> **Exercise brief**:
Select from the data all lines with the word "picture".

------------------------------------------------

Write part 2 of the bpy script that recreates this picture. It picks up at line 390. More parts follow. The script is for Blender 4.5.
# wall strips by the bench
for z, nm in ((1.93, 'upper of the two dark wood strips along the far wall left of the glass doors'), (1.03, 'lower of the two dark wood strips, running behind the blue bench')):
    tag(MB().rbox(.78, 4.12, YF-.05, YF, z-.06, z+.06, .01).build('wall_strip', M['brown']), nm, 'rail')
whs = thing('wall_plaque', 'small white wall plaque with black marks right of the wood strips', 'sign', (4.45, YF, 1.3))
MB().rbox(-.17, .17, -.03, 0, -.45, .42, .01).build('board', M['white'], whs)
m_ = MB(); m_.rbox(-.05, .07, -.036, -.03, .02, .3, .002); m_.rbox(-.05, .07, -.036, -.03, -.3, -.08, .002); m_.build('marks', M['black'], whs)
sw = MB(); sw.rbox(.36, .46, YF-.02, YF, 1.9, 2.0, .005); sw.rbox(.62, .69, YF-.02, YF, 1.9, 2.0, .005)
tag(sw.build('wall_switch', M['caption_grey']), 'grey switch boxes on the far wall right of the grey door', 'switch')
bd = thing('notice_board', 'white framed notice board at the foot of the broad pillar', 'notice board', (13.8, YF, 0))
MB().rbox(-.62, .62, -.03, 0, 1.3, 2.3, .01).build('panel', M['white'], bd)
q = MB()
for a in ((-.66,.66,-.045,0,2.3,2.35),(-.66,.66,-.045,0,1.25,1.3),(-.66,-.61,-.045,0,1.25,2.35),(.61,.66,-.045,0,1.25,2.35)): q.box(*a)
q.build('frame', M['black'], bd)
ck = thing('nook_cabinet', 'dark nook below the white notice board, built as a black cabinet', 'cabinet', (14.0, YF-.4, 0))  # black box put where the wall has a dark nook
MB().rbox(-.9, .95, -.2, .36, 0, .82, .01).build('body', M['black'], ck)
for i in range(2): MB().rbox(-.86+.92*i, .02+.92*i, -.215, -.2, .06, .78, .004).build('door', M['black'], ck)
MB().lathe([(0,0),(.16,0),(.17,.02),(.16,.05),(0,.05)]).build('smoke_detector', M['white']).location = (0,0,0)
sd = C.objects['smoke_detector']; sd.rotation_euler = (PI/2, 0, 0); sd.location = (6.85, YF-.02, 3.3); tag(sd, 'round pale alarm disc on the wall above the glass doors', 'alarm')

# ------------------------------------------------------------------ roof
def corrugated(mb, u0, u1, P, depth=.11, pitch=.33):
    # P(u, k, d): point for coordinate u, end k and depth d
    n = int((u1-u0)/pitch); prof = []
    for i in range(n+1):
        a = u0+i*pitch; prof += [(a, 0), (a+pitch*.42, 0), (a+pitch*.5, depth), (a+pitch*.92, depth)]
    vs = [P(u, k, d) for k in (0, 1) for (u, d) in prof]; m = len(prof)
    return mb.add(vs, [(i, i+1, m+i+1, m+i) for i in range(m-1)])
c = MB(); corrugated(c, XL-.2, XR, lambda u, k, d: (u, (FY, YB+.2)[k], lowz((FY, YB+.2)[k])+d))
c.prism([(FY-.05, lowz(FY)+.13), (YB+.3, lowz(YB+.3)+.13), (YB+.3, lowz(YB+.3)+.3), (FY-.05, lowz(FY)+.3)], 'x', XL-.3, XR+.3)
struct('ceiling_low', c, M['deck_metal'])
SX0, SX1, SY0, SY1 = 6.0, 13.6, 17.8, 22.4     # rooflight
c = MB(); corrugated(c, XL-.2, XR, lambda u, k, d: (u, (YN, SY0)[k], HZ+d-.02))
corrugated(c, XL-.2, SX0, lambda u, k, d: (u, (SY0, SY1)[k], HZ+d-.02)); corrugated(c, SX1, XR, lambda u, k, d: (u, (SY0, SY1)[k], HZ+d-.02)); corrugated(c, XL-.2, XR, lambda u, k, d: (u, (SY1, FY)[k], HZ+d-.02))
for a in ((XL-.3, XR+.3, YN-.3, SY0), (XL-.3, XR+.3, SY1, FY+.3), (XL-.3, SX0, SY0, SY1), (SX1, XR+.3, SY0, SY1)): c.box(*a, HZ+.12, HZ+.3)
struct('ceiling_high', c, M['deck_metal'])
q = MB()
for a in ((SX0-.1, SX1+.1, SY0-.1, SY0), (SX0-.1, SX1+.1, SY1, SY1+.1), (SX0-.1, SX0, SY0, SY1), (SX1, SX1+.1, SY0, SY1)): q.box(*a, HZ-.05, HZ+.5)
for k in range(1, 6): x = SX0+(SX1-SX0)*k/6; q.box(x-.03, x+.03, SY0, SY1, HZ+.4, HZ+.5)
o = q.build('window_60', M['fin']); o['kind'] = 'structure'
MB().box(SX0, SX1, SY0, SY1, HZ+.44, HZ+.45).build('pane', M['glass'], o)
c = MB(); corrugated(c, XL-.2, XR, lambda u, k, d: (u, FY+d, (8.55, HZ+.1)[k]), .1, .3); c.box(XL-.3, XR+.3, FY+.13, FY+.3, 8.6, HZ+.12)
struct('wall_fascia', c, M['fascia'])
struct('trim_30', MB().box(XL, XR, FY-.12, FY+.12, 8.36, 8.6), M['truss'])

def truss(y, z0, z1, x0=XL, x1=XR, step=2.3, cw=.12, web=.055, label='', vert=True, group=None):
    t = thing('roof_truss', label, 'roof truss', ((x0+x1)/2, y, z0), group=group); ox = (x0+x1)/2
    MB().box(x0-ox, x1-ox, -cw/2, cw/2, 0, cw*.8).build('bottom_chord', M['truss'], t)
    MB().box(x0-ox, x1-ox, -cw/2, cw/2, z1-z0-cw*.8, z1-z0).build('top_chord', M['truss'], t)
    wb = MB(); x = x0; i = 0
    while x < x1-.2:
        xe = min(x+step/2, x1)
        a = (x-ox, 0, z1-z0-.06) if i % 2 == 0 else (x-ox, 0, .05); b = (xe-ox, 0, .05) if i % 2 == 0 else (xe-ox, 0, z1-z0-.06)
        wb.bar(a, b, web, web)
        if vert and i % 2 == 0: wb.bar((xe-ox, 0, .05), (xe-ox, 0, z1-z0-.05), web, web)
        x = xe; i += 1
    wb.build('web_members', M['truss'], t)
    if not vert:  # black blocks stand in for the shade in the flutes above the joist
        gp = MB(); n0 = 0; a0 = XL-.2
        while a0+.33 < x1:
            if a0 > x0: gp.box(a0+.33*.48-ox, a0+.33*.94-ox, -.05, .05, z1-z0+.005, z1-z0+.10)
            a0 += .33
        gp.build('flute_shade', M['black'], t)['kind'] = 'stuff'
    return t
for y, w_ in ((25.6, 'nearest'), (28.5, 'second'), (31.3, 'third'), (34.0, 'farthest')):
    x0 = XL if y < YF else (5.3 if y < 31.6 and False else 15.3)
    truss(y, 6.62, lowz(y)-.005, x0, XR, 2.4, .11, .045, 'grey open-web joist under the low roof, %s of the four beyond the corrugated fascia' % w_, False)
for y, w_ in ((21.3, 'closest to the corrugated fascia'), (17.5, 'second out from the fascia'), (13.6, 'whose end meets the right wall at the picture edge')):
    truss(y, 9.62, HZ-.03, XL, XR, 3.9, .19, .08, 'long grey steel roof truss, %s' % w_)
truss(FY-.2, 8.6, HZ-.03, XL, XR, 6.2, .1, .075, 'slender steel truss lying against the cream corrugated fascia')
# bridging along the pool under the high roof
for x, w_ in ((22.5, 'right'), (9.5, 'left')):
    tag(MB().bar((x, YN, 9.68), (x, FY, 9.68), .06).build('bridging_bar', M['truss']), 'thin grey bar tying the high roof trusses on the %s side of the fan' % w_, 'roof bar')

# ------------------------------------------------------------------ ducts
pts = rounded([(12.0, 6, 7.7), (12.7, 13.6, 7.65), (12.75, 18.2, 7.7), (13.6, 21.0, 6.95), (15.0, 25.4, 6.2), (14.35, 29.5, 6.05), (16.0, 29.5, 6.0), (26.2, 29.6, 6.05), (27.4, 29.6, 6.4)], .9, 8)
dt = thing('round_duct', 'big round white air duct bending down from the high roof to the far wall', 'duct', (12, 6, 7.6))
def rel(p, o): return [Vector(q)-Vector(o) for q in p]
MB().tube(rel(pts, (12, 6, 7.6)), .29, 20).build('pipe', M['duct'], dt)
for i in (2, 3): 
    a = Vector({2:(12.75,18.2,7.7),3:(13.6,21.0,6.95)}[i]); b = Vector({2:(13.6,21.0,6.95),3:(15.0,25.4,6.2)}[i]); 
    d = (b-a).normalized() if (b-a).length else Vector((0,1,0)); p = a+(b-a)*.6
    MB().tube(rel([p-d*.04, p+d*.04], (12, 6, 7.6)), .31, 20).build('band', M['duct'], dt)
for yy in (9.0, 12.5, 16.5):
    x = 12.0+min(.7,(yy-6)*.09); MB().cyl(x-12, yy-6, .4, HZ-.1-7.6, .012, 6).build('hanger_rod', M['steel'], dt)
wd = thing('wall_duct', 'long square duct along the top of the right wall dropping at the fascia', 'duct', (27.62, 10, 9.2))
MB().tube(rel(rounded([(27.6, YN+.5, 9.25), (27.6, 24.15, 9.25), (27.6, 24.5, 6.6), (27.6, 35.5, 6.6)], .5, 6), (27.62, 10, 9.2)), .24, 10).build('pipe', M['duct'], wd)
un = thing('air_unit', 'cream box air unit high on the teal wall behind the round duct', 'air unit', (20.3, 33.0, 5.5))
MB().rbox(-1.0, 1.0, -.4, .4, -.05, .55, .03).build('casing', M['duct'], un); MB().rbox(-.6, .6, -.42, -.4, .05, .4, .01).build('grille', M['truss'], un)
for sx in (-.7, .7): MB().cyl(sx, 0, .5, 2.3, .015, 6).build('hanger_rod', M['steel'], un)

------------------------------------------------

> **Answer to the exercise**:
Write part 2 of the bpy script that recreates this picture. It picks up at line 390. More parts follow. The script is for Blender 4.5.
for y, w_ in ((21.3, 'closest to the corrugated fascia'), (17.5, 'second out from the fascia'), (13.6, 'whose end meets the right wall at the picture edge')):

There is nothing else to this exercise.